I mention this only by way of introducing you to the wonderful yurt that we subsequently built by the creek. Because we lived DEEP in the rainforest with no road access and barely a path at all really, every part of this yurt construction had to be carried down through the forest and assembled on site. This included the 6m-wide timber floor, cast-iron fireplace, Singer treadle sewing machine and queen-sized futon mattress (and wasn’t that the most STUPID bed to have in a place so perennially dank and dark. We pretty much slept on a fetid lump of mold spores).
So close to the creek were we in fact that when it flooded, which it did often in Mount Glorious, the swollen creek waters would actually pass BENEATH the raised floor of the yurt. I vividly recall lying in bed listening with some apprehension to the throaty roar of dark water rushing, not 3 feet below me and was occasionally jolted out of my uneasy slumber by the sudden thud of drifting branches pummeling the footings. And the frogs!! Never have I heard such a deafening cacophony of sexual ardor as on those wet, dark nights on the creek at Mount Glorious.

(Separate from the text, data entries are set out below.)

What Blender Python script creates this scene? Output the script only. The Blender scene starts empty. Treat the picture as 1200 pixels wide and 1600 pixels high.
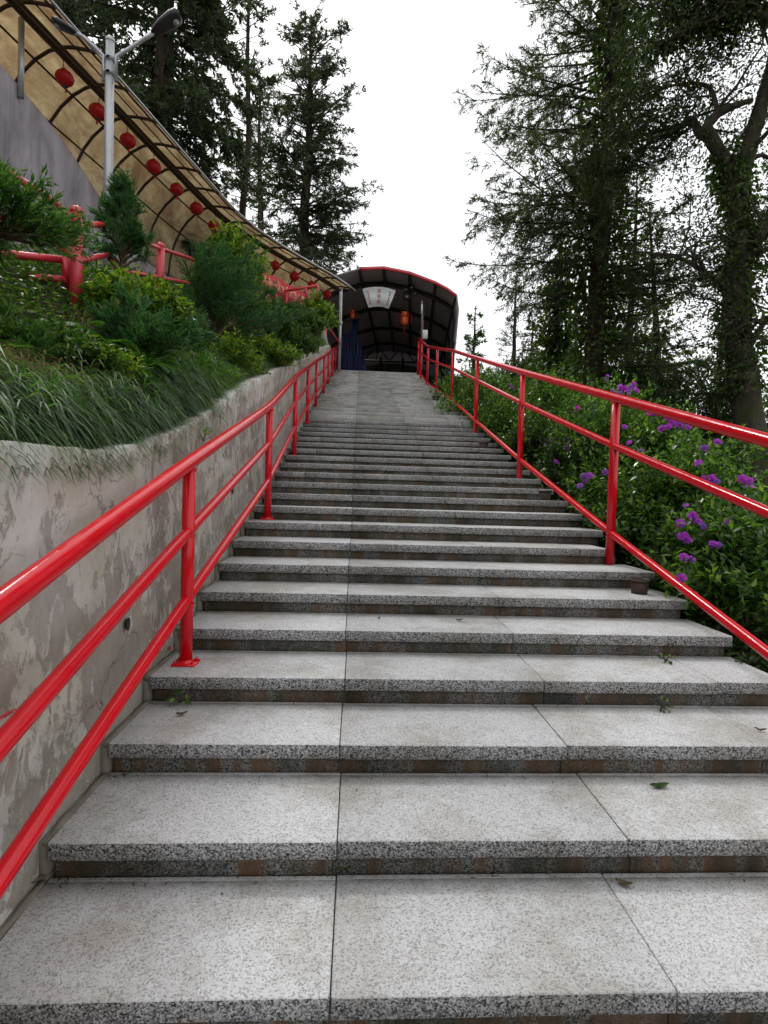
import bpy, math, random
import numpy as np
from mathutils import Vector, Matrix, noise as mnoise

# ------------------------------------------------------------------ camera, sky, sun, exposure
scn = bpy.context.scene
C = scn.collection
F, YAW, PIT, ROL, H, D0, T = 850.0, .0521, .0300, .0286, 1.3026, 1.3722, .4377
def _rot():
    c, s = math.cos(YAW), math.sin(YAW); A = np.array([[c, -s, 0], [s, c, 0], [0, 0, 1]])
    c, s = math.cos(PIT), math.sin(PIT); B = np.array([[1, 0, 0], [0, c, -s], [0, s, c]])
    return B @ A
RR = _rot()
cr = RR[0]*math.cos(ROL) + RR[2]*math.sin(ROL)
cu = RR[2]*math.cos(ROL) - RR[0]*math.sin(ROL)
cb = -RR[1]
cam_d = bpy.data.cameras.new('camera'); cam = bpy.data.objects.new('camera', cam_d); C.objects.link(cam)
cam.matrix_world = Matrix(((cr[0], cu[0], cb[0], 0), (cr[1], cu[1], cb[1], 0), (cr[2], cu[2], cb[2], H), (0, 0, 0, 1)))
cam_d.sensor_fit = 'VERTICAL'; cam_d.sensor_height = 36; cam_d.lens = F/1600*36
cam_d.clip_start = .05; cam_d.clip_end = 6000
scn.camera = cam
SUN_EL, SUN_AZ = math.radians(52), math.radians(-28)      # azimuth from +Y towards +X
w = bpy.data.worlds.new("World"); scn.world = w; w.use_nodes = True
nt = w.node_tree; nt.nodes.clear()
sky = nt.nodes.new('ShaderNodeTexSky'); sky.sky_type = 'NISHITA'; sky.sun_disc = False
sky.sun_elevation = SUN_EL; sky.sun_rotation = SUN_AZ; sky.dust_density = 4
hs = nt.nodes.new('ShaderNodeHueSaturation'); hs.inputs['Saturation'].default_value = .25
mx = nt.nodes.new('ShaderNodeMix'); mx.data_type = 'RGBA'; mx.inputs[0].default_value = .82
mx.inputs[7].default_value = (9.3, 9.4, 9.6, 1)          # thick even cloud
bg = nt.nodes.new('ShaderNodeBackground'); bg.inputs[1].default_value = .13
ow = nt.nodes.new('ShaderNodeOutputWorld')
nt.links.new(sky.outputs[0], hs.inputs['Color']); nt.links.new(hs.outputs[0], mx.inputs[6])
nt.links.new(mx.outputs[2], bg.inputs[0]); nt.links.new(bg.outputs[0], ow.inputs[0])
sd = bpy.data.lights.new('sun', 'SUN'); sd.energy = 1.9; sd.angle = math.radians(11); sd.color = (1, .97, .92)
sun = bpy.data.objects.new('sun', sd); C.objects.link(sun)
dv = Vector((math.sin(SUN_AZ)*math.cos(SUN_EL), math.cos(SUN_AZ)*math.cos(SUN_EL), math.sin(SUN_EL)))
sun.rotation_euler = dv.to_track_quat('Z', 'Y').to_euler(); sun.location = dv*50
scn.view_settings.view_transform = 'Standard'; scn.view_settings.look = 'None'
scn.view_settings.gamma = 1; scn.view_settings.exposure = 0.20
scn.cycles.max_bounces = 6; scn.cycles.diffuse_bounces = 3; scn.cycles.transparent_max_bounces = 6
scn.cycles.transmission_bounces = 4; scn.cycles.glossy_bounces = 2
scn.cycles.use_denoising = True

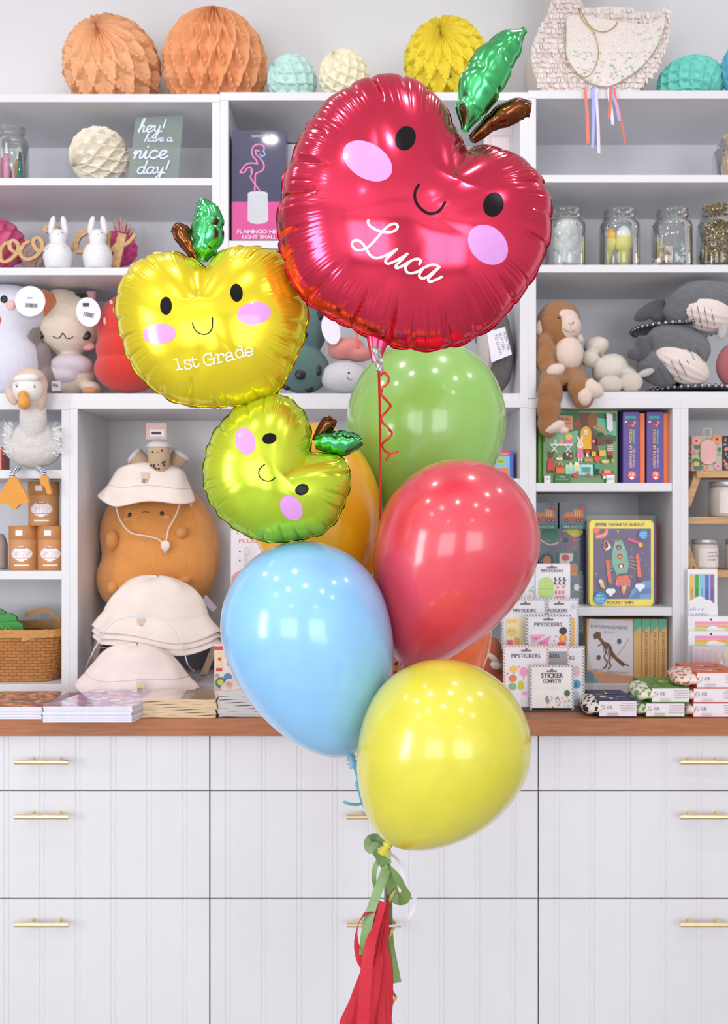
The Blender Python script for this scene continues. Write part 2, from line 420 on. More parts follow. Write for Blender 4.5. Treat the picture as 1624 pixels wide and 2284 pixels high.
def cabinet(label, x0, x1, hx):
    t = thing('drawer_cabinet', label, 'cabinet', (X((x0+x1)/2, DD), DD+.3, .11))
    a, c = X(x0, DD), X(x1, DD); gap = .0017
    B().box(a+.001, c-.001, DD+.020, DW-.02, .11, Z(1642, DC)-.001, white).build('carcass', t)
    B().box(a+.001, c-.001, DD+.08, DD+.098, 0, .11, white).build('plinth', t)
    rows = [(1641, 1763), (1763, 2004), (2004, 2370)]
    xs = [X(px, DD) for px in np.arange(x0+42, x1, 79.5)]
    for (r0, r1) in rows:
        z1, z0 = (Z(r0, DD)-gap if r0 > 1650 else Z(1642, DC)-.004), Z(r1, DD)+gap
        dr = grooved(a+gap, c-gap, z0, z1, DD, xs, 'drawer', t)
        hz = Z(r0+59 if r0 > 1650 else 1700, DD-.032); hl = .0625
        cxh = X(hx, DD-.032)
        b = B(); b.cyl((cxh-hl, DD-.032, hz), .0058, 2*hl, brass, 16, 'X')
        for q in (-.032, .032): b.cyl((cxh+q, DD+.001, hz), .0048, .033, brass, 12, 'Y')
        b.build('handle', dr, bev=0)
cabinet('white beadboard drawer cabinet under the left end of the counter', -265, 468, 93)
cabinet('white beadboard drawer cabinet behind the balloon pole', 468, 1201, 834)
cabinet('white beadboard drawer cabinet under the right end of the counter', 1201, 1934, 1577)
# ------------------------------------------------------------------ balloons
def poisson(poly, G=120):
    """inflation potential of a closed outline; returns sampler"""
    P_ = np.array(poly); lo = P_.min(0); hi = P_.max(0); c = (lo+hi)/2; ext = (hi-lo).max()*.54
    def mask(n):
        xs = c[0]-ext+2*ext*(np.arange(n)+.5)/n; ys = c[1]-ext+2*ext*(np.arange(n)+.5)/n
        XX, YY = np.meshgrid(xs, ys, indexing='ij'); ins = np.zeros((n, n), bool); m = len(P_)
        for i in range(m):
            x1, y1 = P_[i]; x2, y2 = P_[(i+1) % m]
            if y1 == y2: continue
            cond = ((y1 > YY) != (y2 > YY)) & (XX < (x2-x1)*(YY-y1)/(y2-y1)+x1)
            ins ^= cond
        return ins
    u = None
    for n in (G//4, G//2, G):
        ins = mask(n); h = 1./n
        if u is None: u = np.zeros((n, n))
        else: u = np.repeat(np.repeat(u, 2, 0), 2, 1)
        for _ in range(500):
            p = np.pad(u, 1); u = .25*(p[2:, 1:-1]+p[:-2, 1:-1]+p[1:-1, 2:]+p[1:-1, :-2]+h*h*4); u *= ins
    u /= u.max(); n = G
    def samp(x, y):
        fx = np.clip((x-(c[0]-ext))/(2*ext)*n-.5, 0, n-1.001); fy = np.clip((y-(c[1]-ext))/(2*ext)*n-.5, 0, n-1.001)
        i = fx.astype(int); j = fy.astype(int); a = fx-i; b = fy-j
        return u[i, j]*(1-a)*(1-b)+u[i+1, j]*a*(1-b)+u[i, j+1]*(1-a)*b+u[i+1, j+1]*a*b
    return samp
def npmesh(name, verts, faces, m, parent):
    me = bpy.data.meshes.new(name); me.from_pydata(verts.tolist(), [], faces.tolist()); me.materials.append(m)
    me.polygons.foreach_set('use_smooth', np.ones(len(me.polygons), bool)); me.update()
    o = bpy.data.objects.new(name, me); COL.objects.link(o); o.parent = parent; WO[o.name] = WO[parent.name].copy()
    return o
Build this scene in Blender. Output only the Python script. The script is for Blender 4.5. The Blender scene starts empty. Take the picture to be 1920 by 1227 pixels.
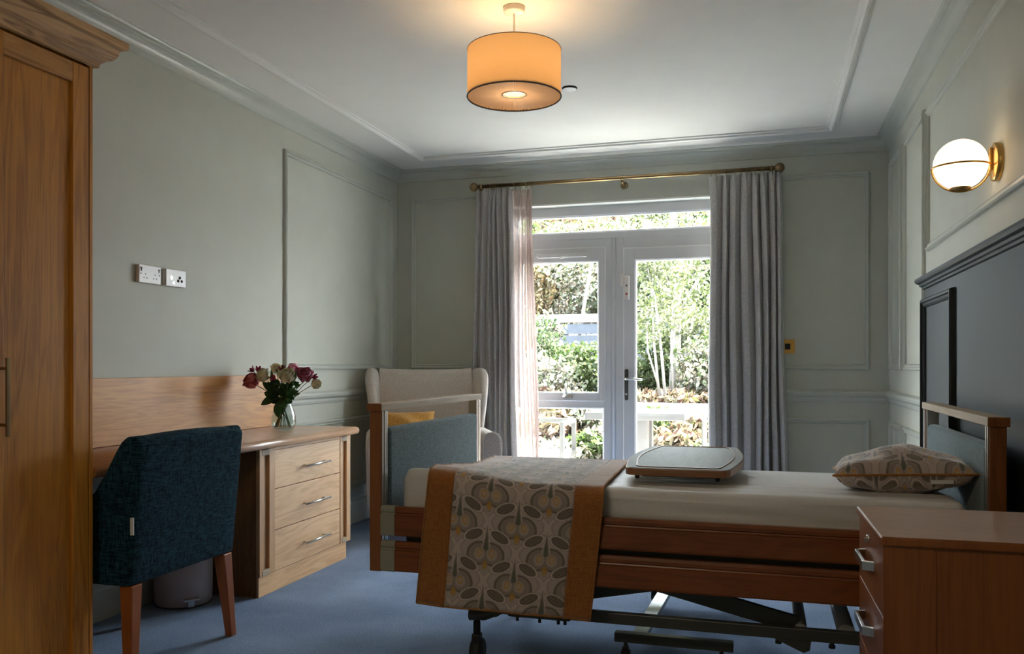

By way of wrapping this shamelessly me-centric story up, I will quickly recount a visit I made earlier this year back to the same creek where my teepee and yurt once reigned supreme. Where, in the summer of 1992 I had faced off against a veritable army of old-growth lantana, I now walked amongst huge, majestic rainforest trees. Incredibly, these towering giants were the very same seedlings that I lovingly planted all those years ago. In some cases, the timber stakes I had used had remained and were deeply embedded in half a meter of buttressed trunk. I felt a strong paternal love and affection for these beautiful trees – they were after all, planted not only by my young hand, but also on the organic fertility provided by my daily bowel movements and thousands of recycled Wild Tobacco wipes.